This lucky Parisian seems to have found a bikeshare station that's working. Gonzalo Fuentes/Reuters

Glitches and worker strikes have brought the world’s first modern bikeshare program to its knees.  

There’s a twisted sort of good news for Parisian cyclists this week. This month, monthly and annual subscribers to Velib, the city’s pioneering bikeshare program, will be able to use its bikes completely free of charge. In fact, anyone who has paid upfront to subscribe to the service since January can apply to get their money back.

This deal may sound pretty sweet, but the background to its introduction is more than a little bitter. The reason for the free bike policy is to manage the fallout from an almighty urban screw up, one that for much of the past 12 months has left Velib’s day-to-day functioning and its overall reputation in tatters.
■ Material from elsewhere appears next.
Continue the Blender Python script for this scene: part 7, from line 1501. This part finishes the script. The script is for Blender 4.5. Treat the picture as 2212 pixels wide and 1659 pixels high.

The Velib meltdown has made bikeshare an unusually hot political issue—and may even be putting the wider car-control efforts of Paris Mayor Anne Hidalgo on shakier ground. It’s quite a climb-down for a program that, when introduced in 2007, became a model that swept other cities. So what went wrong?

The problems started last May, when management for the Velib system was taken over by a new contractor that, in a classic burst of nonsensical Franglais, goes by the name Smovengo. As part of an ambitious new upgrade, Smovengo promised that a third of the 14,000-plus fleet of bikes would be battery assisted e-bikes, forming part of a new more online-and-app-friendly fleet that would make managing and using the system more streamlined. This move required a complete overhaul of the network’s 1,200-plus docking stations. That’s where things went pear shaped. By the end of last summer, only half the replacement docks had been created, with those left unfinished creating ramshackle mini-eyesores across the French capital.

Those that have actually come into service, meanwhile, have been glitchy in the extreme. Some have electricity supply problems that have required contractors to temporarily wire up the stations to batteries. These not uncommonly run out of juice, meaning that many bikes are blocked for use by afternoon. To cap it all, Velib employees went on strike last month, frustrated by a decline in working conditions and benefits since Smovengo took over the Velib concession from previous operator JCDecaux.

With functioning docks scarce, the number of Velib subscribers plummeted from 290,000 to 190,000. The number of daily shares dropped by April to just 10,000 daily—from an all-time high of 100,000 daily. For the world’s first large-scale bikeshare service, this was quite a tumble. The free bike plan is thus less a bold move to fully liberate the system than an effort to mollify frustrated customers. If the problems continue into June, the free bike offer will continue into the summer.

It’s Smovengo that has to foot the bill for this, having paid €700 ($835 million) for the right to all revenues for the next ten years. So far, the company has also had to pay €3 million ($3.6 million) in penalties for its failures. The affair also doesn’t look good for Mayor Hidalgo. Encouraging sustainable, green transit and pollution reduction has been a central part of her administration, but it’s also drawn criticism; Hidalgo is already reeling from an as-yet-unenforced court decision to overturn the city’s pedestrianization of the banks of the Seine, and Paris’ spirited push to banish cars and clear the air is looking increasingly embattled. As of March, the mayor had a disapproval rate of 58 percent.

Hidalgo has two more years to restore her standing with Parisians before another municipal election is due. That should hopefully be more than enough time to fix Velib’s wobbly wheels. Whether she can keep up the city’s car-free momentum until then is another question. In the meantime, Parisians can console themselves with free rides—if they can find a usable bike.